DATA LISTING.

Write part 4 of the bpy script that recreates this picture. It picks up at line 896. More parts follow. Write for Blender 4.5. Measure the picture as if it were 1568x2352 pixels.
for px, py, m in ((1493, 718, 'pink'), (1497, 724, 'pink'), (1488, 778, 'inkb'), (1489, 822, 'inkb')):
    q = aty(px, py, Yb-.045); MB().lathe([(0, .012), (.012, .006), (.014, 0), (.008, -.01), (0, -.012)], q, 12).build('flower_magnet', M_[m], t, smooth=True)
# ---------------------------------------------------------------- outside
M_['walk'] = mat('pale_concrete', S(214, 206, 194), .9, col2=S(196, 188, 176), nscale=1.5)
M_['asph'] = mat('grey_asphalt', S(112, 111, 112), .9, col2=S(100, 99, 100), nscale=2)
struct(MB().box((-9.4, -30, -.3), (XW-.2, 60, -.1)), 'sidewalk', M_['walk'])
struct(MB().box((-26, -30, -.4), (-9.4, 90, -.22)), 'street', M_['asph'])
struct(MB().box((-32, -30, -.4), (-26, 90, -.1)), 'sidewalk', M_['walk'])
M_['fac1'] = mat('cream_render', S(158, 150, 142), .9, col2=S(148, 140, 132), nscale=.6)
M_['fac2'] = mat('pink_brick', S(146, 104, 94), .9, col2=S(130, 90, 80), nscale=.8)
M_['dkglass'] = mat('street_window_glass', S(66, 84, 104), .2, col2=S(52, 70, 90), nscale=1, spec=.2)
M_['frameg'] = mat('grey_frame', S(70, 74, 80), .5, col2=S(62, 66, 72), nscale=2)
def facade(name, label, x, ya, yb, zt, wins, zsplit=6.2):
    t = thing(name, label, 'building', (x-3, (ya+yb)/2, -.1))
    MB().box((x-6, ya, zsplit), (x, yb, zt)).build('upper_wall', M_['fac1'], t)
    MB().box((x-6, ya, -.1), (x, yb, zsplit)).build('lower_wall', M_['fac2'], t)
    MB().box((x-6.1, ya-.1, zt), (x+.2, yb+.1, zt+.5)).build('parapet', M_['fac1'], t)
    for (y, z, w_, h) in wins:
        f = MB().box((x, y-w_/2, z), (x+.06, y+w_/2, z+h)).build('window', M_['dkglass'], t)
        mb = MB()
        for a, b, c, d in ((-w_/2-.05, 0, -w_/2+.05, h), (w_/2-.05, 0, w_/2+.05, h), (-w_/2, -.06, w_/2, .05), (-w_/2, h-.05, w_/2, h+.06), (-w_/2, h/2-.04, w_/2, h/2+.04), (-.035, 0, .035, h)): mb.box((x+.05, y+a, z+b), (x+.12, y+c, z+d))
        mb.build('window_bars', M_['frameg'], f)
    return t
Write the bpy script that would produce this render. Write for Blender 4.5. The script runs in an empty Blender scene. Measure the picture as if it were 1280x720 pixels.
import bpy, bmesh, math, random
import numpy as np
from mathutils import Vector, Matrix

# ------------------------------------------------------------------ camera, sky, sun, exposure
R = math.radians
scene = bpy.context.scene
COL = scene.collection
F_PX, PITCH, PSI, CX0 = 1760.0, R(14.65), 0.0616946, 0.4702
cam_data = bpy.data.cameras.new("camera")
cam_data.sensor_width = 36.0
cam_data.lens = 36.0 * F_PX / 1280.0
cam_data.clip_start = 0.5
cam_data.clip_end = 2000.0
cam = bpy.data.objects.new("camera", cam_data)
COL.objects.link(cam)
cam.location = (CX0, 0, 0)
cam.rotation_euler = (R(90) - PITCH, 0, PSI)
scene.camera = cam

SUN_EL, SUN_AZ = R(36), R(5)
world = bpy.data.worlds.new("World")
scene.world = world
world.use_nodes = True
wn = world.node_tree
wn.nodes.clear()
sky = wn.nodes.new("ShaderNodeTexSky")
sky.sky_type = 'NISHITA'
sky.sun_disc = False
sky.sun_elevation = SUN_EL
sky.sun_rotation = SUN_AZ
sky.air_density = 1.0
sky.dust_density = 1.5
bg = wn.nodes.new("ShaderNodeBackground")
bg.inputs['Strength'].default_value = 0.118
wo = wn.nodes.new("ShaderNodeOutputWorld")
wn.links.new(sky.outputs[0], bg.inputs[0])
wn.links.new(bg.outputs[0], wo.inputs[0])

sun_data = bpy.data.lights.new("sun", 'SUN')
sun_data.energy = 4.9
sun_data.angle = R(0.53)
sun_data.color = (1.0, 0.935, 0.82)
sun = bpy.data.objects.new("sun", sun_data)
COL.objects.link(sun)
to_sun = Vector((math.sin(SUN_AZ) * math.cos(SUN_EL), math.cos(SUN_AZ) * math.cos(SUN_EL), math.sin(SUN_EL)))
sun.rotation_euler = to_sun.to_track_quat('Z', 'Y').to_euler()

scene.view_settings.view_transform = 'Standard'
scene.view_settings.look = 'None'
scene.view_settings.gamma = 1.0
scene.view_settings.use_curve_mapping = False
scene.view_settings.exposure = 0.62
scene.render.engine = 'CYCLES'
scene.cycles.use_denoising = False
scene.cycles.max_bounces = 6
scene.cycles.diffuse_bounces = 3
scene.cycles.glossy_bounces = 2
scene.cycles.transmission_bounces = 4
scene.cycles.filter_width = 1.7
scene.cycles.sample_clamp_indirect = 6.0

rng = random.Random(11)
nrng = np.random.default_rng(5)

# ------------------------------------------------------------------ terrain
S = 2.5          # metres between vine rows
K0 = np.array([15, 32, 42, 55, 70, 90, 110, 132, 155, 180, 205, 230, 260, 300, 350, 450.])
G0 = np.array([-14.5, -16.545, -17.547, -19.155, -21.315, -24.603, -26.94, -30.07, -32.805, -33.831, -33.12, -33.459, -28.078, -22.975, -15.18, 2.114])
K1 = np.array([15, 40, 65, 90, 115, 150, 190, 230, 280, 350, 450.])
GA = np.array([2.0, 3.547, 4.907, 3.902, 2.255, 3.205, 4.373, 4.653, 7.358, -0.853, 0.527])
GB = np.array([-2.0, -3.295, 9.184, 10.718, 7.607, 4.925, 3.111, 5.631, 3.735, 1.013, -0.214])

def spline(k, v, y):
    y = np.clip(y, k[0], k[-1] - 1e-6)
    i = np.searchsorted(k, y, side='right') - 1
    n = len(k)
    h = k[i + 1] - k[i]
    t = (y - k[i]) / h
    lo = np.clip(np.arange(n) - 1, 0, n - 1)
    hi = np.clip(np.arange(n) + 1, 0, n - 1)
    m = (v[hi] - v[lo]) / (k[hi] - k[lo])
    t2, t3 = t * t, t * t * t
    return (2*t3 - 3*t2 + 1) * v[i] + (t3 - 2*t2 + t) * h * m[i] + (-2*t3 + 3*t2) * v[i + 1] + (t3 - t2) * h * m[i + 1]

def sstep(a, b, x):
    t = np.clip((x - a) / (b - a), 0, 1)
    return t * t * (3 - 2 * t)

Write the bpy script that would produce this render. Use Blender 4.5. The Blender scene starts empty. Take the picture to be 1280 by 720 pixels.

WHAT TO WORK ON. Give again the run of lines that opens at the line with "Write the bpy script that would produce this render. Write" and closes at the line with "from mathutils import Vector, Matrix", exactly, and only that run.

WRITTEN RESPONSE.
Write the bpy script that would produce this render. Write for Blender 4.5. The script runs in an empty Blender scene. Measure the picture as if it were 1280x720 pixels.
import bpy, bmesh, math, random
import numpy as np
from mathutils import Vector, Matrix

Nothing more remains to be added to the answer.